First of all, the brain trust with all their distinct personalities form as
good a comedy troupe as there can be. Through a mishap Joy and
Sadness are stranded in Long Term Memory and need to find their way back to the control room. Their journey takes them through several wonderful set pieces as Imagination Land, Abstract Thought, and Dreamworks Productions that has among other things a unicorn as a movie star. They meet many comic characters. My favorite are the brain
beureaucrats. One team works at Long Term memory and “forget” any
balls that are rarely used. For instance they take away all of Riley’s piano
lessons except “Heart and Soul” and “Chopstix”. But the really funny part is
what they keep: a commercial jingle for ‘Triple Dent’ gum which they reuse again and again as a practical joke. Riley is destined to never ever forget
it. Another good example is the two guards in front of the door of the
subconscious (which hides an angry clown) that perform what sounds like an
Abbot and Costello routine about whose hat is “my hat”. Then another time Joy
knocks over two boxes, one of Facts and the other of Opinions. As she tries to put them back she
exclaims how similar they look. And I haven’t even mentioned the imaginary friend voiced by Richard Kind who is the best part along with everything else.
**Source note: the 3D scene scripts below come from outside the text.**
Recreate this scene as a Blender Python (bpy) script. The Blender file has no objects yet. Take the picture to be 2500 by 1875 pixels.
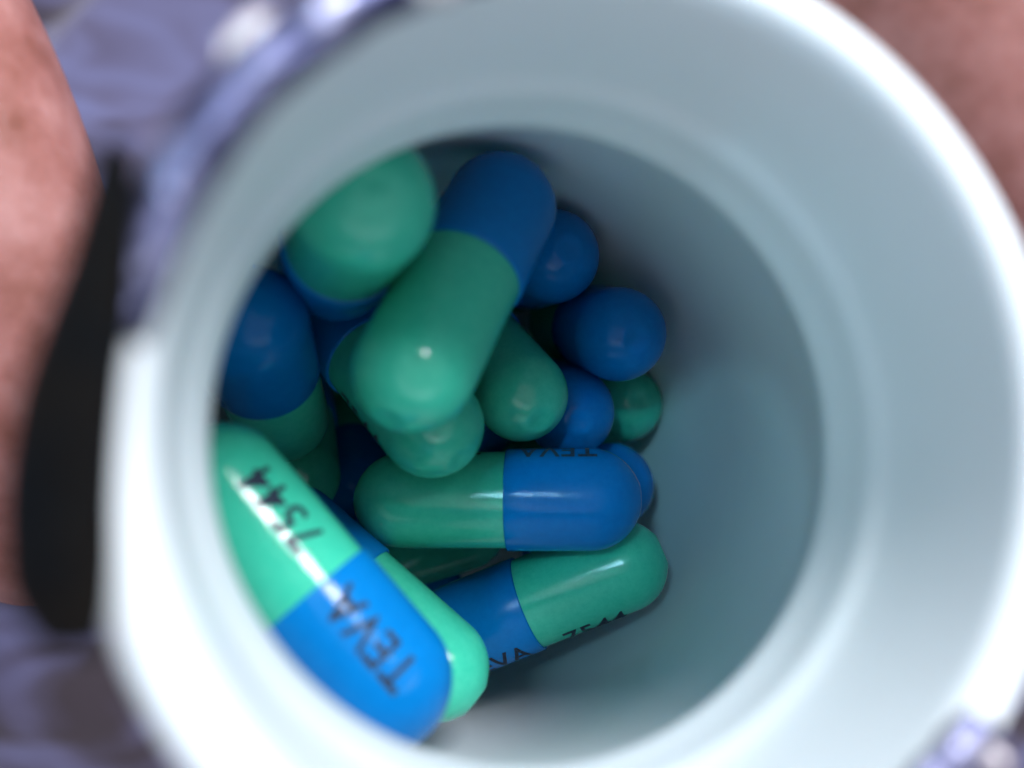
import bpy, bmesh, math, random
from mathutils import Vector, Matrix, noise
random.seed(5)
# ---------------------------------------------------------------- 1 unit = 1 cm
S = bpy.context.scene
S.unit_settings.system = 'METRIC'
S.unit_settings.scale_length = 0.01
COL = S.collection

# camera: phone lens looking straight down into the bottle
cd = bpy.data.cameras.new('camera')
cam = bpy.data.objects.new('camera', cd)
COL.objects.link(cam)
S.camera = cam
cd.sensor_width = 36.0
cd.lens = 26.85
cd.clip_start = 0.52
cd.clip_end = 500
cd.dof.use_dof = True
cd.dof.focus_distance = 5.85
cd.dof.aperture_fstop = 0.150

# world and lamps (a room lit by one window, the phone close above the bottle)
W = bpy.data.worlds.new('World')
S.world = W
W.use_nodes = True
wb = W.node_tree.nodes['Background']
wb.inputs['Color'].default_value = (0.90, 0.84, 0.98, 1)
wb.inputs['Strength'].default_value = 0.52


def area(name, loc, target, sx, sy, power, color, up=(0, 1, 0), spread=180):
    l = bpy.data.lights.new(name, 'AREA')
    l.shape = 'RECTANGLE'
    l.size, l.size_y = sx, sy
    l.energy = power
    l.color = color
    l.spread = math.radians(spread)
    o = bpy.data.objects.new(name, l)
    z = (Vector(loc) - Vector(target)).normalized()
    x = Vector(up).cross(z).normalized()
    m = Matrix((x, z.cross(x), z)).transposed().to_4x4()
    m.translation = loc
    o.matrix_world = m
    COL.objects.link(o)
    return o


area('window_light', (13.0, 22.4, 19.4), (-1.0, -0.9, -4.0), 8.0, 13, 21500, (0.95, 0.94, 1.0), up=(0.66, -0.75, 0.06))
area('window_gap_light', (-4.9, 7.4, 17.0), (0.1, 0.35, -5.7), 1.8, 1.5, 19, (0.34, 0.78, 1.0), spread=16)

S.view_settings.view_transform = 'Standard'
S.view_settings.look = 'None'
S.view_settings.exposure = 0.2
S.view_settings.gamma = 1.0
S.cycles.use_denoising = True
S.cycles.max_bounces = 12
S.cycles.diffuse_bounces = 8
S.cycles.sample_clamp_indirect = 8


# ---------------------------------------------------------------- helpers
def mesh_obj(name, bm, mat, parent=None, smooth=True):
    me = bpy.data.meshes.new(name)
    bm.normal_update()
    bm.to_mesh(me)
    bm.free()
    if smooth:
        for p in me.polygons:
            p.use_smooth = True
    me.materials.append(mat)
    o = bpy.data.objects.new(name, me)
    COL.objects.link(o)
    o.parent = parent
    return o


def empty(name, label, cat, group=None):
    o = bpy.data.objects.new(name, None)
    COL.objects.link(o)
    o.empty_display_size = 0.3
    o['label'] = label
    o['category'] = cat
    if group:
        o['group'] = group
    return o


def lathe(prof, n=96, bm=None, closed=False):
    """prof = list of (radius, z); revolves round z"""
    bm = bm or bmesh.new()
    rings = []
    for r, z in prof:
        if r < 1e-6:
            rings.append([bm.verts.new((0, 0, z))])
        else:
            rings.append([bm.verts.new((r * math.cos(2 * math.pi * i / n), r * math.sin(2 * math.pi * i / n), z)) for i in range(n)])
    prs = list(zip(rings, rings[1:]))
    if closed:
        prs.append((rings[-1], rings[0]))
    for a, b in prs:
        for i in range(n):
            j = (i + 1) % n
            if len(a) == 1 and len(b) == 1:
                continue
            if len(a) == 1:
                bm.faces.new((a[0], b[j], b[i]))
            elif len(b) == 1:
                bm.faces.new((a[i], a[j], b[0]))
            else:
                bm.faces.new((a[i], a[j], b[j], b[i]))
    return bm


class NT:
    def __init__(s, name):
        s.m = bpy.data.materials.new(name)
        s.m.use_nodes = True
        s.t = s.m.node_tree
        s.b = s.t.nodes['Principled BSDF']

    def n(s, typ, **kw):
        nd = s.t.nodes.new(typ)
        for k, v in kw.items():
            if k in nd.inputs:
                nd.inputs[k].default_value = v
            else:
                setattr(nd, k, v)
        return nd

    def l(s, a, b):
        s.t.links.new(a, b)

    def set(s, **kw):
        for k, v in kw.items():
            s.b.inputs[k.replace('_', ' ')].default_value = v

    def coords(s, scale=1.0):
        tc = s.n('ShaderNodeTexCoord')
        mp = s.n('ShaderNodeMapping')
        mp.inputs['Scale'].default_value = (scale,) * 3 if not isinstance(scale, tuple) else scale
        s.l(tc.outputs['Object'], mp.inputs['Vector'])
        return mp.outputs['Vector']

    def ramp(s, fac, stops):
        r = s.n('ShaderNodeValToRGB')
        e = r.color_ramp.elements
        e[0].position, e[0].color = stops[0][0], (*stops[0][1], 1)
        e[1].position, e[1].color = stops[-1][0], (*stops[-1][1], 1)
        for p, c in stops[1:-1]:
            q = e.new(p)
            q.color = (*c, 1)
        s.l(fac, r.inputs['Fac'])
        return r.outputs['Color']

    def bump(s, height, strength, dist):
        b = s.n('ShaderNodeBump', Strength=strength, Distance=dist)
        s.l(height, b.inputs['Height'])
        s.l(b.outputs['Normal'], s.b.inputs['Normal'])


def gelatin(name, c0, c1, sss, rough, spec):
    k = NT(name)
    v = k.coords(1.0)
    n1 = k.n('ShaderNodeTexNoise', Scale=14.0, Detail=9.0, Roughness=0.8)
    k.l(v, n1.inputs['Vector'])
    k.l(k.ramp(n1.outputs['Fac'], [(0.3, c0), (0.72, c1)]), k.b.inputs['Base Color'])
    n2 = k.n('ShaderNodeTexNoise', Scale=24.0, Detail=6.0, Roughness=0.75)
    k.l(v, n2.inputs['Vector'])
    k.bump(n2.outputs['Fac'], 0.14, 0.010)
    rr = k.n('ShaderNodeMapRange')
    k.l(n1.outputs['Fac'], rr.inputs['Value'])
    rr.inputs['From Min'].default_value, rr.inputs['From Max'].default_value = 0.3, 0.7
    rr.inputs['To Min'].default_value, rr.inputs['To Max'].default_value = rough - 0.03, rough + 0.05
    k.l(rr.outputs['Result'], k.b.inputs['Roughness'])
    k.set(IOR=1.5, Specular_IOR_Level=spec, Subsurface_Weight=sss, Subsurface_Scale=0.05,
          Subsurface_Radius=(0.5, 1.0, 1.0))
    return k.m


M_BLUE = gelatin('blue_gelatin', (0.001, 0.145, 0.42), (0.002, 0.175, 0.49), 0.10, 0.10, 0.20)
M_GREEN = gelatin('green_gelatin', (0.028, 0.44, 0.29), (0.058, 0.53, 0.35), 0.30, 0.09, 0.5)

k = NT('black_ink')
k.set(Base_Color=(0.012, 0.022, 0.04, 1), Roughness=0.6, Specular_IOR_Level=0.15)
nz = k.n('ShaderNodeTexNoise', Scale=60.0)
k.l(k.coords(1.0), nz.inputs['Vector'])
k.l(k.ramp(nz.outputs['Fac'], [(0.35, (0.008, 0.016, 0.03)), (0.75, (0.03, 0.05, 0.08))]), k.b.inputs['Base Color'])
M_INK = k.m

k = NT('white_polyethylene')
v = k.coords(1.0)
n1 = k.n('ShaderNodeTexNoise', Scale=1.3, Detail=3.0)
k.l(v, n1.inputs['Vector'])
k.l(k.ramp(n1.outputs['Fac'], [(0.3, (0.645, 0.735, 0.75)), (0.7, (0.68, 0.765, 0.78))]), k.b.inputs['Base Color'])
n2 = k.n('ShaderNodeTexNoise', Scale=45.0, Detail=4.0)
k.l(v, n2.inputs['Vector'])
k.bump(n2.outputs['Fac'], 0.10, 0.01)
k.set(Roughness=0.42, Subsurface_Weight=0.35, Subsurface_Scale=0.07, Subsurface_Radius=(0.8, 1.0, 1.1))
M_HDPE = k.m

k = NT('foil_paper')
n1 = k.n('ShaderNodeTexNoise', Scale=14.0, Detail=4.0)
k.l(k.coords(1.0), n1.inputs['Vector'])
k.l(k.ramp(n1.outputs['Fac'], [(0.3, (0.66, 0.60, 0.56)), (0.7, (0.76, 0.74, 0.78))]), k.b.inputs['Base Color'])
k.bump(n1.outputs['Fac'], 0.5, 0.05)
k.set(Roughness=0.18, Metallic=0.1)
M_FOIL = k.m

# ---------------------------------------------------------------- fabric far below
k = NT('violet_grey_cloth')
v = k.coords(1.0)
n1 = k.n('ShaderNodeTexNoise', Scale=0.17, Detail=2.5, Roughness=0.5, Distortion=1.0)
k.l(k.coords((1.0, 2.2, 1.0)), n1.inputs['Vector'])
k.l(k.ramp(n1.outputs['Fac'], [(0.36, (0.06, 0.048, 0.06)), (0.5, (0.16, 0.16, 0.28)), (0.66, (0.23, 0.26, 0.48))]), k.b.inputs['Base Color'])
wv = k.n('ShaderNodeTexWave', Scale=14.0, Distortion=1.0)
k.l(v, wv.inputs['Vector'])
k.bump(wv.outputs['Fac'], 0.4, 0.02)
k.set(Roughness=0.9, Sheen_Weight=0.3)
M_CLOTH = k.m
bm = bmesh.new()
N = 150
ext = 110.0
vs = []
ca, sa = math.cos(0.55), math.sin(0.55)
for j in range(N + 1):
    row = []
    for i in range(N + 1):
        x = (i / N - 0.5) * ext
        y = (j / N - 0.5) * ext
        u, w = ca * x + sa * y, -sa * x + ca * y
        q = noise.noise(Vector((u * 0.07, w * 0.22, 3.1)))
        z = -29.0 + 2.4 * q + 1.5 * (1 - abs(noise.noise(Vector((u * 0.06 + 5, w * 0.18, 0.4)))) * 3.0)
        row.append(bm.verts.new((x, y, z)))
    vs.append(row)
for j in range(N):
    for i in range(N):
        bm.faces.new((vs[j][i], vs[j][i + 1], vs[j + 1][i + 1], vs[j + 1][i]))
cloth = mesh_obj('cloth_surface', bm, M_CLOTH)
cloth['kind'] = 'structure'
cloth['label'] = 'crumpled violet grey cloth far below the bottle'

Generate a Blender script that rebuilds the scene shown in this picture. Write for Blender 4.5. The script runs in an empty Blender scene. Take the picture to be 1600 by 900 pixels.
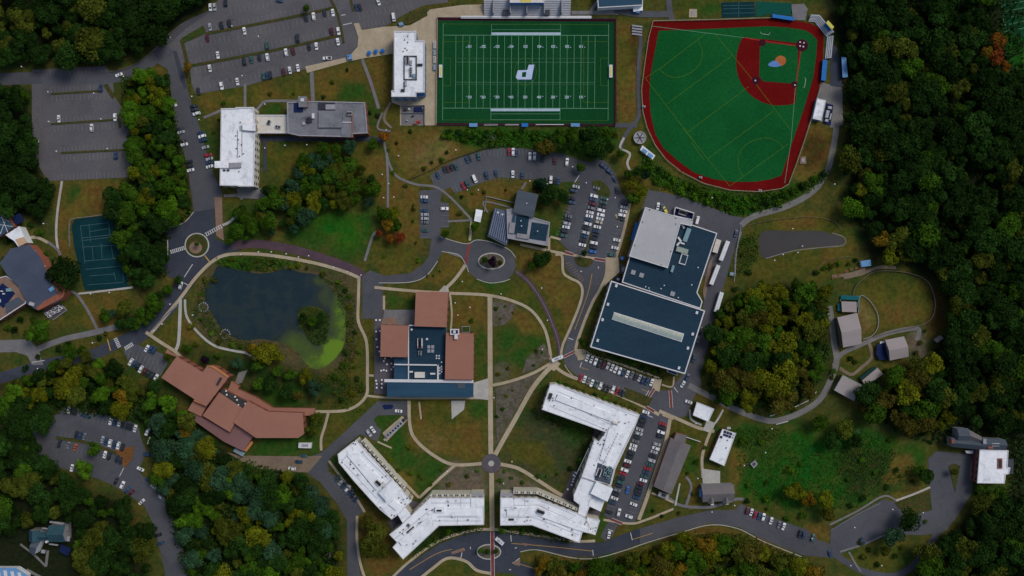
import bpy, math, random
import numpy as np
from mathutils import Vector, geometry
R = math.radians
random.seed(7); RNG = np.random.default_rng(11)
C = bpy.context.scene.collection
SC = bpy.context.scene

# ------------------------------------------------------------------ camera, sky, sun, exposure
S = 0.42          # metres on the ground per photo pixel (100 yards of the field = 217 px)
H = 600.0         # flying height
cam = bpy.data.cameras.new('camera'); camo = bpy.data.objects.new('camera', cam); C.objects.link(camo)
camo.location = (0, 0, H); cam.sensor_width = 36
cam.lens = 18 * H / (800 * S); cam.clip_start = 1; cam.clip_end = 5000
SC.camera = camo
SUN_EL, SUN_AZ = 52, 50     # azimuth clockwise from north (photo up = +Y)
wd = bpy.data.worlds.new('World'); SC.world = wd; wd.use_nodes = True
nt = wd.node_tree; bg = nt.nodes['Background']
sky = nt.nodes.new('ShaderNodeTexSky'); sky.sky_type = 'NISHITA'; sky.sun_disc = False
sky.sun_elevation = R(SUN_EL); sky.sun_rotation = R(SUN_AZ); sky.air_density = 1.3; sky.dust_density = 3.0
nt.links.new(sky.outputs[0], bg.inputs[0]); bg.inputs[1].default_value = 0.094
sl = bpy.data.lights.new('sun', 'SUN'); sl.energy = 1.6; sl.angle = R(22); sl.color = (1, .96, .9)
so = bpy.data.objects.new('sun', sl); C.objects.link(so); so.location = (0, 0, 700)
so.rotation_euler = (R(90 - SUN_EL), 0, R(180 - SUN_AZ))
SC.view_settings.view_transform = 'Standard'; SC.view_settings.look = 'None'
SC.view_settings.exposure = -0.12; SC.view_settings.gamma = 1

# ------------------------------------------------------------------ helpers
def W(px, py, z=0.0):
    k = (H - z) / H * S
    return ((px - 800) * k, (450 - py) * k, z)
def srgb(r, g, b):
    return tuple((c / 255 / 12.92) if c / 255 <= .04045 else ((c / 255 + .055) / 1.055) ** 2.4 for c in (r, g, b))
MATS = {}
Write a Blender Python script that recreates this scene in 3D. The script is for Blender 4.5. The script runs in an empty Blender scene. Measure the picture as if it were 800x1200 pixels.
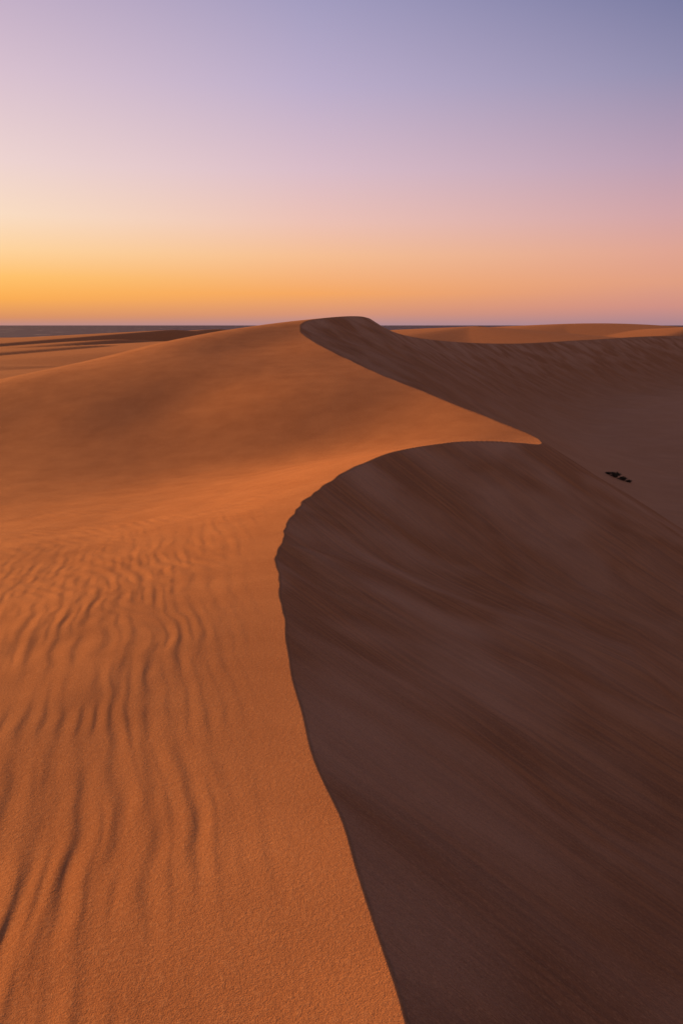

“Inside Out” is one of Pixar’s best movies. And I say one of the best
because I happen to believe “Wall-E” is one of the best movies ever made. So is
this movie. When Wall-E (and “The Dark Knight”) failed to get a Best Picture
nomination the Academy expanded the field to ten pictures the next year. That
should easily include “Inside Out” this year and I’m not saying it should win
(I can’t because I haven’t seen all the other movies) but I would be totally
fine with the possibility.
You have given all of us an amazing review. It's interesting to read it as I have so many friends who also loved the movie and also acknowledged what you have expressed. Myself, I thought the story was a bit too Disneyland-ish with its ending. I did enjoy the simplistic way they actualized the brain and emotions, but I thought it was very peripheral and cartoonish. I do love reading your thoughtful reviews!